Now is the time to take advantage of fresh produce to create healthy meals.

by Jean Hecker

Incorporating vegetarian meals into the weekly mix is something I like to do, especially in summer when farmers markets are overflowing with produce fresh from the fields.

Right now zucchini are corn are king and this recipe combined with a bowl of freshly made polenta or rice makes for a great main course or, if you wish, it makes a side dish to go along with grilled steak or fried chicken.

Zucchini and Corn Saute
2 tbsp olive oil
3 cloves minced garlic
3 medium zucchini, diced
3 ears of fresh corn kernels
1 tbsp minced fresh basil
1/4 cup cream
1 tbsp minced lime zest
Salt and pepper to taste
1/2 cup shaved Parmaesan cheese

Begin by heating olive oil over medium heat in large saute pan, then add garlic, zucchini, corn and mix well.
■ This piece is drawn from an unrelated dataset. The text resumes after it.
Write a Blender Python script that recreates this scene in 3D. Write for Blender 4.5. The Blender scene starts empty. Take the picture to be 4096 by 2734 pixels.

Saute for about eight minutes, stirring frequently until zucchini is softened and just beginning to brown. Stir in cream for a minute, remove from heat, stir in lime zest, remove to serving platter, sprinkle with basil and top with shavings of cheese.

Easy Peasy Eggplant Parm

Another quick and easy summer side dish is fried eggplant topped with Parmaesan cream. To serve, spoon cream sauce into dish, top with fried eggplant, drizzle with your favorite tomato sauce around the side.

Fried Eggplant:
1 eggplant sliced into 1/4 inch rings
Cornstarch for dusting
Canola oil for frying
Salt and pepper to taste
Lightly dust eggplant slices in corn starch and saute in as little oil as possible. Meanwhile, make Parmaesan cream sauce.

Parmaesan Cream Sauce:
2 tbsp butter
2 tbsp flour
2 cups milk
Pinch of nutmeg
1/2 cup grated Parmaesan cheese

Make a traditional white sauce by melting butter in saucepan, add flour and stir well until combined for two minutes. Add milk, keep stirring until mixture just comes to a boil, remove from heat, add pinch of nutmeg and fold in the cheese. If sauce is too thick add a little milk.

Jean Hecker has a BA in Home Economics Education from Rowan University and enjoys exploring all facets of the food and restaurant industry.